14 de noviembre de 2019

275. La perdición


¿Creer que hay una brújula para orientarnos por la vida? Le llamaría fe, pero la fe es ciega y en el camino uno puede toparse con sendos abismos insondables que cierran el paso a cualquier avance. Caminar a ciegas, ¿a dónde nos conduce realmente por fe?

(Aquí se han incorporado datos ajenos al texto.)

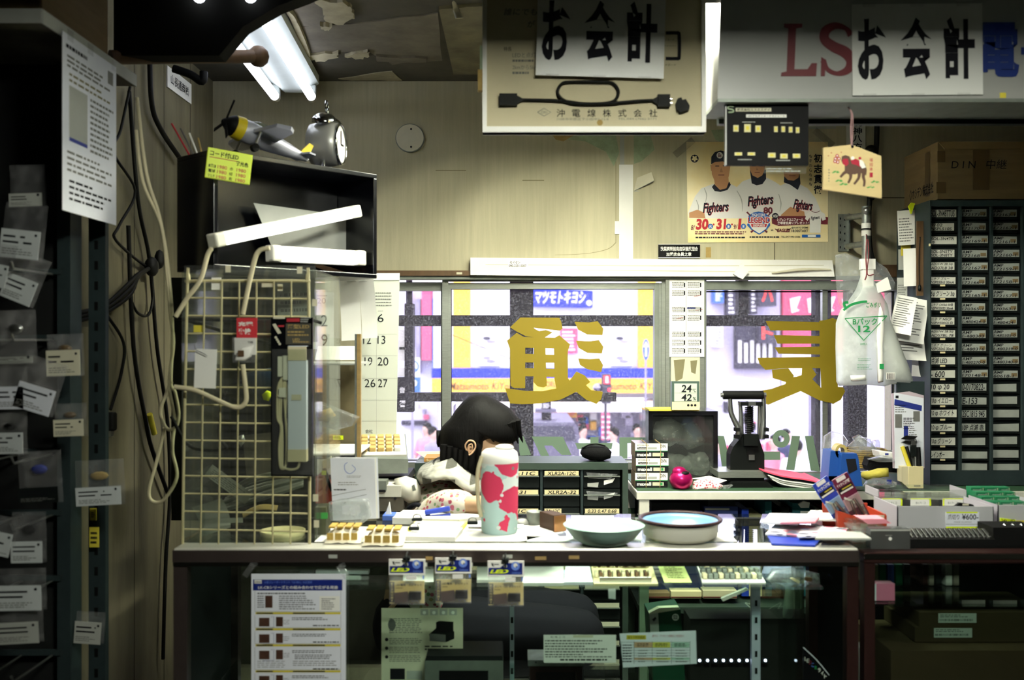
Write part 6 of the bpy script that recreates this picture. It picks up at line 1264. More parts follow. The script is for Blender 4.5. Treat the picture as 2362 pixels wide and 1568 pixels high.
# cable display board
BYD = 2.32
t = thing('cable_display_board', P(1370, 305, BYD), 'hanging framed beige board with a looped black cable on it', 'display board')
mat('board_beige', '#c2b897', .75, var=.12, vs=3)
m = MB(); m.px(BYD); m.prism([(1113, -80), (1630, -80), (1628, 305), (1113, 305)], -.03, -.004, 'board_beige')
m.text('誰にでもいたれ', 1162, 18, 1300, 34, 'ink_grey', -.0035, .01, .15); m.text('が', 1216, 46, 1234, 62, 'ink_grey', -.0035, .01, .15); m.text('特長', 1162, 107, 1180, 117, 'ink', -.0035); m.text('LEDと点灯', 1182, 120, 1236, 132, 'ink_grey', -.0035, 0); m.lines(1182, 134, 1236, 144, 1, 'ink_grey', -.0035); m.text('2kmから5km', 1182, 149, 1240, 159, 'ink_grey', -.0035); m.lines(1182, 162, 1236, 172, 1, 'ink_grey', -.0035)
m.ribbon([(1536, 75), (1562, 75), (1567, 80), (1567, 130), (1562, 134), (1536, 134)], [8, 8], 'ink', -.0034, 3); m.text('イボード', 1534, 88, 1556, 93, 'ink', -.0035); m.text('ファイバー', 1532, 102, 1560, 107, 'ink', -.0035); m.text('イボード', 1534, 146, 1560, 151, 'ink', -.0035)
m.text('沖電線株式会社', 1284, 252, 1516, 270, 'ink', -.0034, .01) if False else None
for i, c in enumerate('沖電線株式会社'): m.text(c, 1284+i*35.6, 251, 1303+i*35.6, 269, 'ink', -.0034, .008)
m.ribbon([(1240, 258), (1255, 249), (1271, 258), (1255, 267), (1240, 258)], [1.5, 1.5], 'ink_grey', -.0034, 1); m.text('OKI', 1248, 255, 1262, 261, 'ink_grey', -.0034)
m.text('川崎市中原区下小田中2-12-8', 1284, 271, 1404, 277, 'ink_grey', -.0034); m.text('TEL.044-(766)-3171', 1426, 271, 1514, 277, 'ink_grey', -.0034); m.disc(1384, 282, 7, 'plaster_tan', -.0036, 12); m.build('panel', t)
m = MB(); m.px(BYD); frame(m, 1113, -80, 1628, 305, 10, -.034, .004, 'white', wt=10, wb=13); m.build('frame', t)
m = MB(); m.px(BYD); m.tube([(1192, 231, .002), (1210, 231, .003), (1290, 233, .004), (1350, 240, .004), (1410, 236, .004), (1426, 215, .004), (1415, 194, .004), (1390, 190, .004), (1320, 190, .004), (1296, 194, .004), (1286, 214, .004), (1300, 232, .005), (1330, 240, .007), (1400, 240, .006), (1470, 234, .004), (1510, 232, .003)], 3.6, 'rubber', 8, 5); m.build('looped_cable', t)
m = MB(); m.px(BYD); m.slab(1152, 218, 1193, 245, -.004, .012, 'rubber'); m.prism([(1193, 222), (1206, 229), (1206, 234), (1193, 240)], -.002, .008, 'rubber'); m.build('socket', t)
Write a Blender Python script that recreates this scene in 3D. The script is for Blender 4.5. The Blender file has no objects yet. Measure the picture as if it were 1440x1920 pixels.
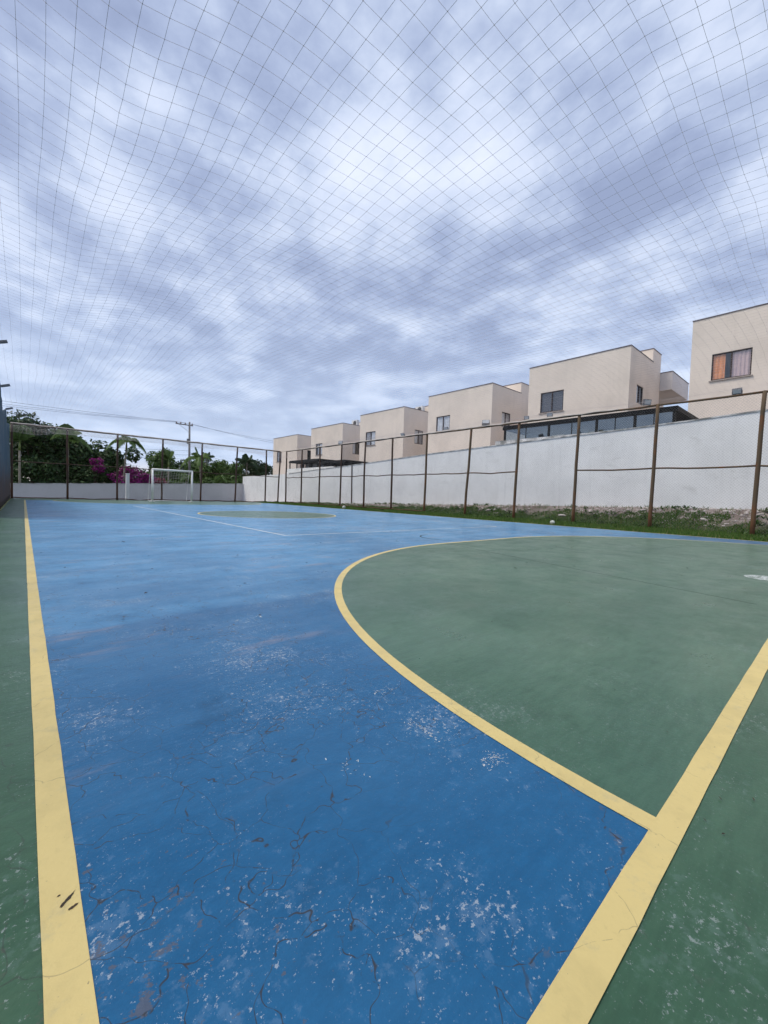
import bpy, math, random
from mathutils import Vector, Matrix
from mathutils import noise as mnoise
R = math.radians
sc = bpy.context.scene
col = sc.collection
rng = random.Random(11)

# ------------------------------------------------------------------ camera
CAM_H = 0.80
F = Vector((0.66151655, 0.74892793, -0.03876602))
RT = Vector((0.74993, -0.66069502, 0.03297097))
UP = Vector((0.00091964, 0.05088264, 0.99870422))
cam = bpy.data.cameras.new('camera')
cam.sensor_fit = 'VERTICAL'; cam.sensor_height = 36.0; cam.sensor_width = 27.0
cam.lens = 766.4 / 1920 * 36.0
cam.clip_start = 0.05; cam.clip_end = 3000
camo = bpy.data.objects.new('camera', cam); col.objects.link(camo)
M4 = Matrix(((RT.x, UP.x, -F.x, 0), (RT.y, UP.y, -F.y, 0), (RT.z, UP.z, -F.z, CAM_H), (0, 0, 0, 1)))
camo.matrix_world = M4
sc.camera = camo

# ------------------------------------------------------------------ sky, sun, exposure
SUN_EL, SUN_AZ = 58.0, -52.0      # azimuth measured from +Y towards +X
w = bpy.data.worlds.new('World'); sc.world = w; w.use_nodes = True
nt = w.node_tree; nt.nodes.clear()
def wn(t, **k):
    n = nt.nodes.new(t)
    for a, b in k.items(): setattr(n, a, b)
    return n
def wmath(op, a, b=None, clamp=False):
    n = wn('ShaderNodeMath', operation=op); n.use_clamp = clamp
    for i, v in enumerate((a, b)):
        if v is None: continue
        if isinstance(v, (int, float)): n.inputs[i].default_value = v
        else: nt.links.new(v, n.inputs[i])
    return n.outputs[0]
out = wn('ShaderNodeOutputWorld'); bg = wn('ShaderNodeBackground')
sky = wn('ShaderNodeTexSky', sky_type='NISHITA'); sky.sun_disc = False
sky.sun_elevation = R(SUN_EL); sky.sun_rotation = R(SUN_AZ); sky.air_density = 1.2; sky.dust_density = 1.0
tc = wn('ShaderNodeTexCoord'); sep = wn('ShaderNodeSeparateXYZ'); nt.links.new(tc.outputs['Generated'], sep.inputs[0])
zc = wmath('ADD', wmath('MAXIMUM', sep.outputs[2], 0.0), 0.13)
u = wmath('DIVIDE', sep.outputs[0], zc); v = wmath('DIVIDE', sep.outputs[1], zc)
ca, sa = math.cos(R(24)), math.sin(R(24))
across = wmath('SUBTRACT', wmath('MULTIPLY', u, ca), wmath('MULTIPLY', v, sa))
along = wmath('ADD', wmath('MULTIPLY', u, sa), wmath('MULTIPLY', v, ca))
comb = wn('ShaderNodeCombineXYZ')
nt.links.new(wmath('MULTIPLY', across, 1.0), comb.inputs[0]); nt.links.new(wmath('MULTIPLY', along, 0.85), comb.inputs[1])
comb.inputs[2].default_value = 20.6
n1 = wn('ShaderNodeTexNoise'); n1.inputs['Scale'].default_value = 1.9; n1.inputs['Detail'].default_value = 7; n1.inputs['Roughness'].default_value = 0.60; n1.inputs['Distortion'].default_value = 0.12
n2 = wn('ShaderNodeTexNoise'); n2.inputs['Scale'].default_value = 0.5; n2.inputs['Detail'].default_value = 3
n3 = wn('ShaderNodeTexNoise'); n3.inputs['Scale'].default_value = 4.4; n3.inputs['Detail'].default_value = 4; n3.inputs['Roughness'].default_value = 0.5; n3.inputs['Distortion'].default_value = 0.2
for n in (n1, n2, n3): nt.links.new(comb.outputs[0], n.inputs['Vector'])
val = wmath('ADD', wmath('ADD', wmath('MULTIPLY', n1.outputs[0], 0.62), wmath('MULTIPLY', n2.outputs[0], 0.30)), wmath('MULTIPLY', n3.outputs[0], 0.30))
ramp = wn('ShaderNodeValToRGB')
cr = ramp.color_ramp; cr.interpolation = 'B_SPLINE'
cr.elements[0].position = 0.495; cr.elements[0].color = (0.220, 0.265, 0.400, 1)
cr.elements[1].position = 0.765; cr.elements[1].color = (0.66, 0.70, 0.82, 1)
e = cr.elements.new(0.565); e.color = (0.297, 0.355, 0.510, 1)
e = cr.elements.new(0.64); e.color = (0.46, 0.525, 0.66, 1)
nt.links.new(val, ramp.inputs[0])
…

         Si hubiera vivido en el siglo XVII, hoy estaría ardiendo en una pira, condenada por brujería, por atreverme a decir lo que muchos tienen atorado en la garganta. No será una verdad, pero al menos es una perspectiva diferente al dogma.
         La fe, en cierto modo, bloquea el desarrollo del instinto y la vida es más instinto que incredulidad (o la credulidad frente a la ficción). ¿Cómo he sobrevivido a pesar de mí? No ha sido la fe: es una fuerza ajena a mí, porque durante muchos años he intentado desaparecer a pesar de mí.
         Décadas han pasado renunciando a la vida y la existencia. Mi condena es mi perdición. Condenada a vivir a pesar de mí, desde antes de venir al mundo, y me río de quienes afirman que la vida es un propósito que hay que descubrir.
         La vida es un otoño permanente desde antes de venir al mundo. Quien piense que florecer es permanecer en flor por la eternidad, necesita abrir sus ojos y cortar el velo que le ciega. La vida es un suspiro que no llega a consumarse. Así de breve y prolongada, así de profunda y superficial.
         Y aunque a menudo la vida parezca un laberinto, una perdición, un punto donde no existe la brújula mágica que nos indique cuál es el siguiente paso, el instinto es tan sabio por naturaleza que dirá que aquí va el izquiero y allá va el derecho y si continuamos con esos pasos llegaremos a X punto.
         La vida pasa, permanece, y hasta que sucede lo que ha de suceder, hasta que suceda, uno mismo entiende que la perdición es el silencio de uno mismo. Esa es mi condena. A mi muerte, nadie recordará mi nombre, no habrá lápida que esculpa la grafía de lo que hoy escribe.